Why aren't more women immortalised in stone?
Tracey Spicer for The Sydney Morning Herald, 29 September 2017
In this country, there are more statues of animals than there are of real Australian women. Of our top 10 monuments and statues, according to Trip Advisor, A Day Out in Adelaide's Rundle Mall comprises a group of pigs (no word on whether they're chauvinist) while the only woman is represented by a piece of furniture, in the form of Mrs Macquarie's Chair. Her first name isn't even mentioned: she's reduced to an expression of ownership.
It has been thus since prehistoric times. The world's oldest-known sculpture is the Löwenmensch, dating back more than 30,000 years. It looks like a hybrid of a lion and a man.

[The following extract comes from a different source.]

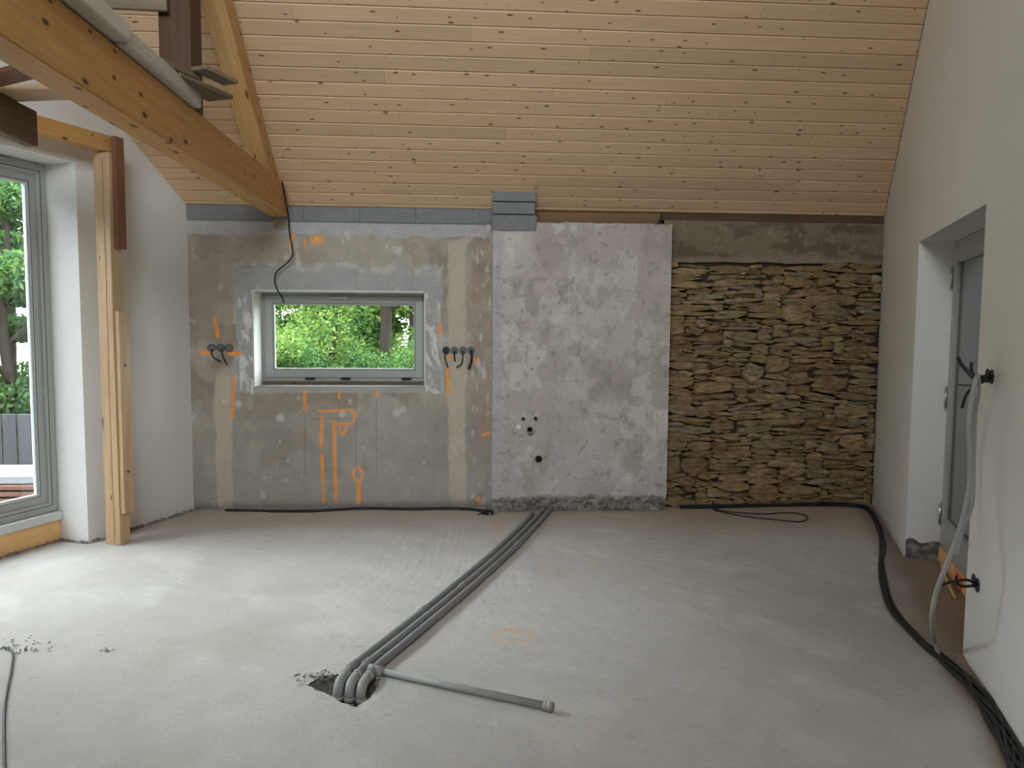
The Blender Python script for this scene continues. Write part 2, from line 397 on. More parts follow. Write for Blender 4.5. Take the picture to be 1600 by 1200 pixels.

Only three per cent of public statues in Australia honour non-fictional, non-royal women: the vast majority are of dead white men. Of course, many gave their lives to protect ours, and they should be venerated. But I think it's telling that the Australian Servicewomen's Memorial, dedicated to "all women who served, suffered and … died in the defence of Australia", is an abstract sculpture.This isn't just an Australian problem. In the UK, for example, the statistics are similar, prompting journalist Nilanjana Roy to write in the Financial Times, "This goes beyond political correctness: what children and teenagers see of the world shapes their view of it, their sense of the place they should occupy."
Hilary Matfess, a Yale PhD student, called it a "marble ceiling". To her, the dearth of statues of women sends the message that our accomplishments aren't worth recognising. And where the statues do exist, they are prone to being violated: in New York City, for example, a man was photographed humping the statue of Fearless Girl.

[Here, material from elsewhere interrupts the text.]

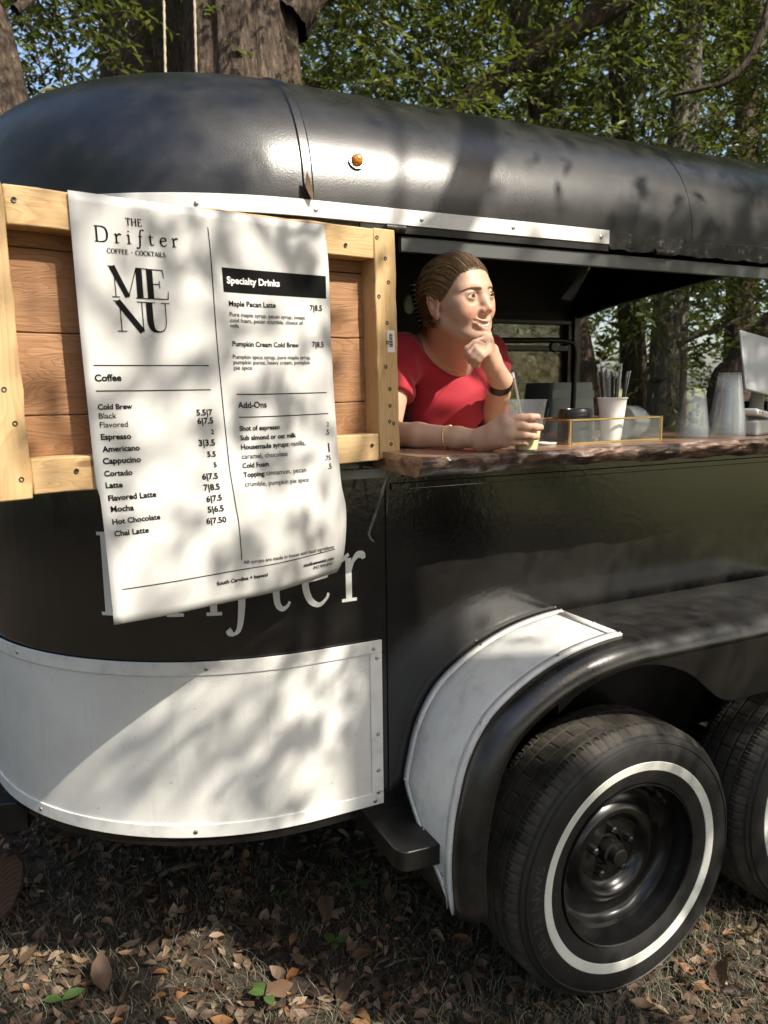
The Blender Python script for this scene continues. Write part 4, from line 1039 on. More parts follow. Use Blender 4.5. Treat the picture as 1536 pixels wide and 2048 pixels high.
for lo, hi in (((.003, -.0006, .005), (LB-.003, .0006, HB)), ((.003, DB-.0006, .005), (LB-.003, DB+.0006, HB)), ((-.0006, .004, .005), (.0006, DB-.004, HB)), ((LB-.0006, .004, .005), (LB+.0006, DB-.004, HB)), ((.004, .004, .001), (LB-.004, DB-.004, .0035))):
    MB().box(lo, hi).build('glass_pane', M['glass'], gb, 0)
def in_box(lx, ly): return (A[0]+math.cos(ang)*lx-math.sin(ang)*ly, A[1]+math.sin(ang)*lx+math.cos(ang)*ly, CZ+.0036)
# stack of black cup lids
ls = thing('lid_stack', 'stack of black cup lids at the left of the glass box', 'lids', in_box(.070, .058))
RL = .040
lid = None
for k in range(11):
    if lid is None:
        lid = MB().lathe([(0, .009), (RL*.6, .009), (RL*.64, .006), (RL*.8, .006), (RL*.86, .0105), (RL*.94, .010), (RL, .004), (RL*1.02, 0), (RL*.97, .0005), (0, .004)], 40).build('lid', M['blackplastic'], ls, 30)
    else: copy_of(lid, ls, (.0006*math.sin(k*2.1), .0006*math.cos(k*1.7), .0066*k))
# paper cup full of wrapped straws
pcx = .118*LB/.215; PC = in_box(.178, .045)
pc = thing('paper_cup', 'white paper cup standing in the glass box holding wrapped straws', 'cup', PC)
PH = .101
MB().lathe(cup_prof(.0235, .0345, PH, .0025, .001), 40).build('cup_wall', M['paper'], pc, 50)
ss = random.Random(4)
for k in range(26):
    a = ss.uniform(0, 6.28); rr = .024*math.sqrt(ss.random()); bx_, by_ = rr*.55*math.cos(a), rr*.55*math.sin(a)
    tx, ty = 1.55*rr*math.cos(a)+ss.uniform(-.006, .006), 1.55*rr*math.sin(a)+ss.uniform(-.006, .006); h = ss.uniform(.155, .178)+(.02 if k % 9 == 0 else 0)
    st = thing('wrapped_straw', 'dark straw in clear wrapper standing in the white paper cup', 'straw', (PC[0], PC[1], PC[2]), (0, 0, 0), 'wrapped straws in the paper cup')
    b0, b1 = np.array((bx_, by_, .006)), np.array((tx, ty, h))
    MB().tube([b0, b0+(b1-b0)*.93], .0024, 7).build('tube', M['blackplastic'], st, 40)
    d = (b1-b0); sx = np.array((math.cos(a+1.57), math.sin(a+1.57), 0)); w_ = .0044
    P = [[b0+d*t-sx*w_*(1+.2*math.sin(t*30+k)), b0+d*t+np.array((math.cos(a), math.sin(a), 0))*.003, b0+d*t+sx*w_*(1+.2*math.cos(t*26))] for t in (.25, .5, .75, .93, .97, 1.03)]
    MB().grid(P).build('wrapper', M['wrap'], st, 60)
# clear dome lids lying on their side in the box
dl = thing('dome_lids', 'stack of clear plastic dome lids lying sideways in the glass box', 'lids', in_box(.222, .050), (0, 0, ang+.05))
RD = .037; dm = None
for k in range(7):
    if dm is None:
        dm = MB().lathe([(RD+.003, 0), (RD+.003, .002), (RD, .003), (RD-.001, .010), (RD*.93, .018), (RD*.78, .027), (RD*.55, .033), (RD*.28, .036), (RD*.26, .0355), (0, .0355)], 40, 'x').build('dome_lid', M['cleardome'], dl, 50); dm.location = (0, 0, RD+.004)
    else: copy_of(dm, dl, (.0068*k, 0, RD+.004))
# black stirrer leaning out of the box
st = thing('black_stirrer', 'thin black stirrer leaning over the left rim of the glass box', 'stirrer', in_box(-.01, .07))
MB().tube([(-.004, 0, .004), (.012, .012, .052), (.020, .018, .078)], .0018, 7).build('stick', M['blackplastic'], st, 40)
# two stacks of upturned clear cups
def cup_stack(x, y, n, label, rb, rt, h, pitch):
    g, p = on_ct('cup_stack', label, 'cups', x, y, .035)
    me = MB().lathe([(0, h), (rb*.8, h), (rb*.9, h-.002), (rb, h), (rb+(rt-rb)*.12, h*.88), (rb+(rt-rb)*.5, h*.5), (rt, .004), (rt+.002, .004), (rt+.003, .001), (rt+.002, 0), (rt, .001)], 40).mesh('cup', 45)
    me.materials.append(M['clearstack'])
    for k in range(n):
        c = bpy.data.objects.new('cup', me); COL.objects.link(c); c.parent = g; c.location = (0, 0, pitch*k)
    return g, p
g1_, p1_ = cup_stack(1408, 878, 8, 'shorter stack of upturned clear plastic cups on the counter', .0245, .039, .092, .0042)
g2_, p2_ = cup_stack(1476, 878, 10, 'taller stack of upturned clear plastic cups next to the till', .0265, .042, .115, .0052)
# black box behind the cup stacks
bp = at_y(1520, 870, 1.70)
kb = thing('black_box', 'matt black box standing behind the taller cup stack', 'box', (bp[0]+.06, 1.70, CZ))
MB().box((-.10, -.05, 0), (.22, .08, .073)).build('carcass', M['blackplastic'], kb, 0, .004)
MB().box((-.101, -.051, .060), (.221, .081, .080)).build('lid', M['blackplastic'], kb, 0, .003)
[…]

"Defacing monuments to women is a way of threatening women who publicly take up space," Matfess writes.
Look at the anger unleashed by replacing male traffic-light symbols in Melbourne, then imagine what would happen if we pulled down statues of misogynists and replaced them with high-achieving women.
This isn't unprecedented. The Bill Cosby bust was removed from Walt Disney World after the allegations of sexual assault surfaced, while memorials to Jimmy Savile were taken down when he was revealed as a serial sex offender.
A fountain in New York which was once home to a sexist statue is being turned into a landscape space honouring women, and Monumental Women is raising funds for artwork in Central Park commemorating the suffragists.
There's another question here: are statues artistic statements or political ones? Art historian Daniel Kany, writing about campaigns against statues honouring Confederate figures in the American Civil War, calls the sculptures "propaganda" by politicians intending to reclaim the values of racial supremacy.
We're happy to destroy outdated buildings, so why not outdated ideas? Still, many of these structures remind us of the horrors of the past. If we forget to learn the lessons of history, do we risk repeating them? In Germany, statues seen as celebrating Nazism were buried after World War II but have since been dug up and put on permanent display in a Berlin Museum.
We also need to acknowledge the statues of women we do have – Mum Shirl in Redfern, Catherine Helen Spence in Adelaide, Emma Miller in Brisbane, for instance – by visiting them. (Miller, a workers' rights activist, is known for sticking a hatpin into the Queensland Police Commissioner's horse – while he was on it.)
And do we really need more statues? Maybe there are better ways to remember the likes of Louisa Lawson, Rosie Batty or Cathy Freeman. The artist Erka recently populated the Bulgarian capital Sofia with pop-up female busts (sounds a little like those push-up bras from the 1960s), which made a splash instead of blending into the background. Or perhaps, like US lobby group Put Her On The Map, we should agitate for more streets and suburbs to be named after women, like Barangaroo in Sydney's Darling Harbour redevelopment.
Finally, there's a funny story about the Löwenmensch. Initially it was classified as male because a plate on the abdomen looked like a flaccid penis. But in the 1980s, paleontologist Elisabeth Schmid identified this as a pubic triangle. It seems appropriate that the world's oldest statue has now become an icon of the feminist movement.